Tuesday, August 07, 2007

Thoughts on Authentic Parenting

Yesterday I introduced Mary DeMuth's new book, Authentic Parenting for a Postmodern Culture. It was an easy book to read quickly, but it deserves a deeper wrestling with the issues that Mary raises. It deals a lot with heart attitudes, both with our kids and our relationship with God.

She brings out several areas or themes that are important areas to consider in our parenting:

1. Conversation. She encourages parents to keep the doors open in communication with our kids, because it will lead to unexpected opportunities for blessings (both for our kids and us!). She also discusses the power of the tongue, which can be a terrible thing used by impatient, harried parents (read: all of us) at times that hurts our kids instead of building them up. This is an issue I am just developing into since my kids are all younger than Mary's. Initially kids need more directives - they need to be taught to listen and given concrete direction in what to do. However, this conversational parenting becomes a blessing as they grow older, because it keeps the relationship avenues open and flowing both ways.
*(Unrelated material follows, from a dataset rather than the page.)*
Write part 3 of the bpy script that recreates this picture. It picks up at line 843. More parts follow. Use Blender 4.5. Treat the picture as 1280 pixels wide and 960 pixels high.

2. Haven. We need to protect our children's innocence and provide safety and security for them. Again, when they are young they need more protection. The ideal I get from Authentic is building a haven that gives them peace and security, without keeping them locked in a fortress. The world seems to be getting worse with debauchery and cruelty all the time. It is tempting to hide our children in a Christian safe house, avoiding any taint of culture. Now, I don't want my kids to sin, but they are going to have to face the world and walk out in it someday. In a haven we can train our kids in how to understand and walk in wisdom and purity without being fully sequestered.

Mary's family lived this out when they went to France to help pioneer a church. They could have cloistered their family from the secular education system in France (actively hostile to faith). By God's leading they did put their kids in public school. They had several trials, but it led to opportunities for character growth.

3. Art/Creativity. She placed a premium on encouraging kids in their creativity as an avenue of worship to the Lord. Some of this chapter could sound a little weird to some people I suppose, but as a creative individual myself I thought it was a wonderful reminder of using everything we've been given to help our kids experience God. (This from the boy who got in trouble in 1st grade for coloring George Washington's hair purple - Mom stood up for me though. Go Mom!) Our Lord is amazingly creative, and whether you like art, music, outdoors, or whatever, may it all be used to show our kids the glory of Jesus.

4. Authenticity. This can be a "buzz-word" in a postmodern discussion, but it is an important topic that is more than a tag-line. Mary speaks of being real in our faith, as opposed to Christians who put on a good outward show. She related families she's seen who do the right things on the outside, but at home scream, belittle, and live a superficial life. We know the words Jesus had for the Pharisees that only lived religiously without having a proper heart. I've learned some of the things Mary discusses in this section. Like her husband, I have a temper, and I've had to go back to my kids after blowing my top and confess that Daddy just sinned and should not have acted that way. I don't think my kids are my equals and require a justification for everything I do, but if I model humility when I've made a mistake, then hopefully they learn a lesson in how to walk out things when they make their own errors.

There's a lot more I could draw out of this book, but I don't want to re-write it here. Again, it is a book that helps us see heart issues in parenting. There are a lot of examples that are suggested, but it is not a "this is how you do it point-by-point" book. Authentic Parenting is a well-crafted resource for parents in considering their parenting skills and how to raise our kids to deal with the new world that is still in process of developing. Like any book, there are going to be points you may not fully agree with Mary on - so eat the meat and spit out the bones. Don't choke on them, because you'll miss good nourishment for your parenting life.

Thank you Mary, for your heart to share this. It was a valuable investment of time, and I hope it can be a blessing to many, many parents out there.

If you'd like to read an excerpt from the book, click here.

1 comment:

  1. I like that you defined authenticity in terms of integrity. It's more than just vulnerability and transparency. Thinking of it as the opposite of hypocrisy is helpful.